Katarzyna Warnke i Piotr Stramowski silą się na kreatywność w "spontanicznej" sesji z jaguarem za 600 tysięcy złotych (ZDJĘCIA)
Wymyślne miny Piotra Stramowskiego, kwiatowe aranżacje Katarzyny Warnke - promocja auta przerodziła się w niezły cyrk. Myślicie, że producent będzie zadowolony z takiej reklamy?
Życie współczesnej gwiazdy, choć niewątpliwie godne pozazdroszczenia w pewnych aspektach, do łatwych zdecydowanie nie zależy. Sławy muszą dziś zadowolić nie tylko fanów i producentów, ale też sponsorów, którzy z każdej możliwej strony obsypują je drogocennymi podarkami. Nic jednak nie jest za darmo. Sponsora trzeba solidnie zareklamować w mediach społecznościowych, a przy panującym natłoku informacji coraz trudniej przebić się z ustawianym kontentem.
Mało sprzyjające statystyki nie zrażają jednak Katarzyny Warnke i Piotra Stramowskiego, którzy nie cofną się przed niczym, aby zaszpanować swoim nowym autkiem. Paparazzi przyłapali zakochanych w ostatni wtorek. Kasia robiła akurat zakupy w pobliskiej aptece. Czekający na nią w samochodzie Piotr postanowił więc akurat zablokować cały pas ruchu. W końcu kto bogatemu zabroni?
Następnym przystankiem na trasie słynnej pary był jeden z warszawskich parków. Aktorzy zadbali o urokliwą scenerię, bowiem chcieli popstrykać trochę fotek swojej bryki - oj, a było co fotografować. Na tle wartego 600 tysięcy złotych Jaguara F-Type Kasia i Piotrek pozowali z dmuchawcami, stroili dziwne miny oraz przybierali wymyślne pozy.
Zobaczcie, jak Warnke i Stramowski spędzili wspólny dzionek. Ciekawie wygląda praca celebryty od kuchni?
Piotrek nie widział absolutnie nic niewłaściwego w zaparkowaniu na środku ulicy. Na szczęście Kasia pospieszyła się z zakupami.

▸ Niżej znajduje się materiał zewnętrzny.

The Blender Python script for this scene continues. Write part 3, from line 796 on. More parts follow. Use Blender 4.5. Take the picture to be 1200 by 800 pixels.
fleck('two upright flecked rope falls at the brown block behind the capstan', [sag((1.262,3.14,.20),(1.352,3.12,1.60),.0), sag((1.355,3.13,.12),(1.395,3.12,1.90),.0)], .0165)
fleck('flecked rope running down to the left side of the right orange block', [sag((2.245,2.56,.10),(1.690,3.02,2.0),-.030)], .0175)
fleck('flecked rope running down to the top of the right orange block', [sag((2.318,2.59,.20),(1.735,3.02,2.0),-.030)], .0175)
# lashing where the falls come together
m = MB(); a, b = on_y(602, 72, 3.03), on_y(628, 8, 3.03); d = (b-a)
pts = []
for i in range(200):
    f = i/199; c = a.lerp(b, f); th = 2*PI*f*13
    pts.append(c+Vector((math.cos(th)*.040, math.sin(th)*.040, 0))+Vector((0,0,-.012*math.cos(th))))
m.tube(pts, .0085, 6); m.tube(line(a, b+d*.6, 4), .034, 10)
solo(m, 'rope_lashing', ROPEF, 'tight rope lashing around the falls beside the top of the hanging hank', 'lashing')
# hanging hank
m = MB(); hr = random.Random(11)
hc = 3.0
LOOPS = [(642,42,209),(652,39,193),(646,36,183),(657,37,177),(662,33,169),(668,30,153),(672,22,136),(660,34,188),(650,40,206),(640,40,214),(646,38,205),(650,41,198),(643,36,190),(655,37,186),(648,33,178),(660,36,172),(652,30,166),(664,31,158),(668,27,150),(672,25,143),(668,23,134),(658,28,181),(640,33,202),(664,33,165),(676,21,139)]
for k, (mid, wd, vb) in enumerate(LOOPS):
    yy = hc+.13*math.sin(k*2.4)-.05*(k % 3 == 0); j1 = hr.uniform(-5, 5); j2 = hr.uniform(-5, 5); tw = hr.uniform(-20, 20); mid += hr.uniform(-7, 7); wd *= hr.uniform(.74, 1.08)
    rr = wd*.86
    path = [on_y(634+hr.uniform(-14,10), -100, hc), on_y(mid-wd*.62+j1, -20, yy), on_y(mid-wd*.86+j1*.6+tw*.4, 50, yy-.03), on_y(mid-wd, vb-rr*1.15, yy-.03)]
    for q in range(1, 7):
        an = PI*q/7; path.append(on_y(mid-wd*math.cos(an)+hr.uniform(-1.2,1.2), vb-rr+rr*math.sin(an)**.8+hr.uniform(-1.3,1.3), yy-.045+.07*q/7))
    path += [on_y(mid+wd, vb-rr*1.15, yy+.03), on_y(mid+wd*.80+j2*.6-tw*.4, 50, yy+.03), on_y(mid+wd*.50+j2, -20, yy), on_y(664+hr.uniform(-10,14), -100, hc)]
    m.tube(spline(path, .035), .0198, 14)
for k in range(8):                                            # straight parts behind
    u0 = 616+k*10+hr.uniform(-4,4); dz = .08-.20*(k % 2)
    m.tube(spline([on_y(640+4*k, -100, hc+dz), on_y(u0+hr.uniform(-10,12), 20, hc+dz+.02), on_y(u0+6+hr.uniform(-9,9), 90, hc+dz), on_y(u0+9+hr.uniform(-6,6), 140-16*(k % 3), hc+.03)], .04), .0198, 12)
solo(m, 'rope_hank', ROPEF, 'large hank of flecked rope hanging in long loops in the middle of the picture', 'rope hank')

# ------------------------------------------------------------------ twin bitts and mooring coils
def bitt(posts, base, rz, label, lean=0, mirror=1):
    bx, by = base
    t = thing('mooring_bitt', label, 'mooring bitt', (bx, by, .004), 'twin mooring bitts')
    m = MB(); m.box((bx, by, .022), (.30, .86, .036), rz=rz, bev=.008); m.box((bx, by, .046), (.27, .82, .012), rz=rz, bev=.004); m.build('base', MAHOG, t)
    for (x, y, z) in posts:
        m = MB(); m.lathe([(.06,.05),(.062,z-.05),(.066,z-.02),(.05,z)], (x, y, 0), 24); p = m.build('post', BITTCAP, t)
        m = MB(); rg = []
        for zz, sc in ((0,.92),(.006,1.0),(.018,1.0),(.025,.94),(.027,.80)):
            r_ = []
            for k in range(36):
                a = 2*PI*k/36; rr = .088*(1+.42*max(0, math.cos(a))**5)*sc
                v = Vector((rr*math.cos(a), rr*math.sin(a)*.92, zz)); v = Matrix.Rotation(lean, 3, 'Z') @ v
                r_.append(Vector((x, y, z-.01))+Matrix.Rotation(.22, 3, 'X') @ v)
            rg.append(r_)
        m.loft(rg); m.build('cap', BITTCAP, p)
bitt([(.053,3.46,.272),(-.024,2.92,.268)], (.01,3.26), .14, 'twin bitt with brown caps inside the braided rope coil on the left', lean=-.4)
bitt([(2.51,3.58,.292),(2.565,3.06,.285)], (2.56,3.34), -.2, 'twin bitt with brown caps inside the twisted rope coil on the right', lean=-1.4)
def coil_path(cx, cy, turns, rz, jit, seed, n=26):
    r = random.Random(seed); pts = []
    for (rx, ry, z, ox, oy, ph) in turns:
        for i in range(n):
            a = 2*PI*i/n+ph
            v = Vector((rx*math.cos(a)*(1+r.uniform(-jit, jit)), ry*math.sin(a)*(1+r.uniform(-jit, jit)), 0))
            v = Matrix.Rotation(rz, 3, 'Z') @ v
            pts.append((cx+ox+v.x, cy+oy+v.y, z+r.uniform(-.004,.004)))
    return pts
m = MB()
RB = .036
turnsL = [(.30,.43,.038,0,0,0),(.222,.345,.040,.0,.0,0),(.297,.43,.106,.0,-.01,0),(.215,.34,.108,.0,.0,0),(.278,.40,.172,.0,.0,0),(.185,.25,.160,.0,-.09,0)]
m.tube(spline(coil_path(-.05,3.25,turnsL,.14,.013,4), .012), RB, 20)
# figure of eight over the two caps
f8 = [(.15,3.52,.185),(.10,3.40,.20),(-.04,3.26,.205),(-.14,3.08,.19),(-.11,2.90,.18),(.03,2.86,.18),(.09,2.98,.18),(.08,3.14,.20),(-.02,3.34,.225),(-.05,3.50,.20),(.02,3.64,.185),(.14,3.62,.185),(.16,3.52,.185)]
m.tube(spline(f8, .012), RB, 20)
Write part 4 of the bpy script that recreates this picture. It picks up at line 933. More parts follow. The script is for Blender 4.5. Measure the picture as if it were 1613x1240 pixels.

Katarzyna po zakupach prędko pomknęła w kierunku eleganckiego jaguara.
W międzyczasie fotoreporterom udało się zrobić kilka zbliżeń wyraźnie zafrasowanego Piotra.
Po dotarciu do parku przyszła kolej na sesję zdjęciową. Za modela robił wart 600 tysięcy złotych samochód.
Widać było, że Piotr i Kasia włożyli w zadanie całe serce. Myślicie, że słupki sprzedażowe Jaguara skoczą teraz w górę?